Myopia is often considered as a common visual disorder in the EU Brussels landscape, implying auto-referential shortsightedness. These days the Commission should be credited with long awaited and courageous forward looking strategies in key areas of direct concern for people and business.
Earlier in the year was about resetting the EU’s energy policy, last week about the European digital agenda, this week is about an EU migration policy. It is the first time that the Commission moves so boldly in the latter field, one of the most controversial and challenging policy area for action at the national and EU level. It shows the ambition of Juncker’s Commission to re-affirm the founding political and social values of the EU project, which goes well beyond single market rules. The EU Treaty allows the United Kingdom and Ireland the choice to stay out of the “European Agenda on Migration” or, if they wish so, to opt-in within three months from the EC proposal. Denmark with its opt-out status on migration will not be bound by the rules and laws adopted under this programme.
This is the first compelling issue that the new Cameron government will have to tackle while defining his broader strategy on the nature and scope of the UK’s membership to the EU. To increase the chance of success for the UK and the EU as a whole, the British agenda for reform needs to be realistic, timely and inclusive. This means not asking now for new EU treaty changes and the repatriation of sovereignty already embedded in the past laborious EU treaty reforms. It means advancing the referendum on EU membership to 2016 at the latest, and stop the prolongation of an un necessary period of anxiety and uncertainty around the Brexit option that starts to upset business and governments worldwide. It means engaging more and better with European partners, avoiding a self-isolation that is unlikely to serve Britain’s interest.
An emergency plan to save lives
The first part of the EU agenda on migration responds to the compelling need of saving lives and contrasting human trafficking. It defines the immediate actions to be taken to better tackle the migration crisis in the Mediterranean and to reinforce the emergency mechanism that could prevent further human tragedies at the southern European borders.
This will be done by strengthening a coordinated presence at sea to save lives, targeting criminal smuggling networks, responding to high volumes of arrivals within the EU with a distribution mechanism for the relocation of asylum-seekers, and by resettling more safely and legally a larger number of refugees from third countries to the EU.
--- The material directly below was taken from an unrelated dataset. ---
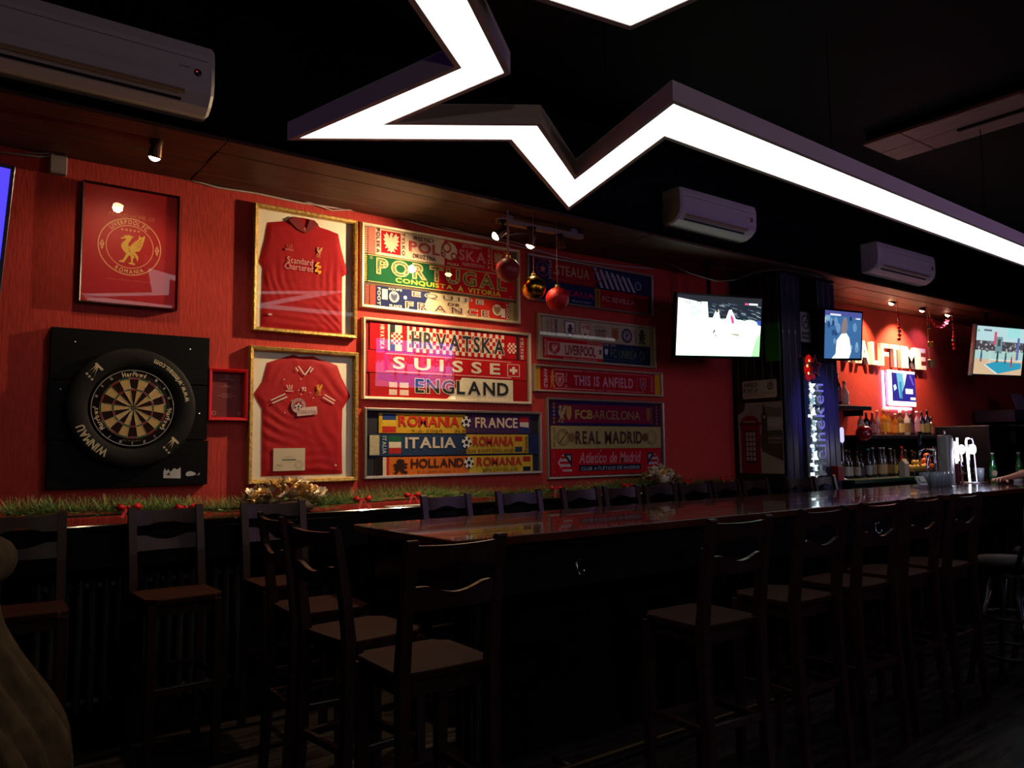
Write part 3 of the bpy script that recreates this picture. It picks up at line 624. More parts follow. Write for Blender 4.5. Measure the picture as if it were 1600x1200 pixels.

Towards an effective EU migration policy
The second part of the agenda looks at ways for overcoming the structural limitations of EU migration policy and the tools at its disposal. The new approach proposed by the Commission aims at managing better migration in the medium to long term, building on four pillars. First, by reducing the incentives for irregular migration and addressing the root causes through development cooperation and humanitarian assistance. Second, by improving border management and securing the external borders. Third, by ensuring a full and coherent implementation of the Common European Asylum System, notably by promoting systematic identification and fingerprinting and with efforts to reduce its abuses. The question of reviewing the Dublin convention, the EU rule that obliges asylum seekers to remain in the country where they first land, will also be considered, but later in 2016. Fourth, a new policy on legal migration from non-EU countries by modernising and overhauling the Blue Card scheme designed to attract talents to Europe, by reprioritising integration policies, and by maximising the benefits of migration policy to individuals and countries of origin, including cheaper, faster and safer remittance.
This Commission's agenda is still at its infancy as it will need to be further articulated in legislative proposals and will require the backing of the European Parliament and of the EU Council of Ministers to become fully operational. Hopefully this time Member States will not prefer to turn their attention elsewhere.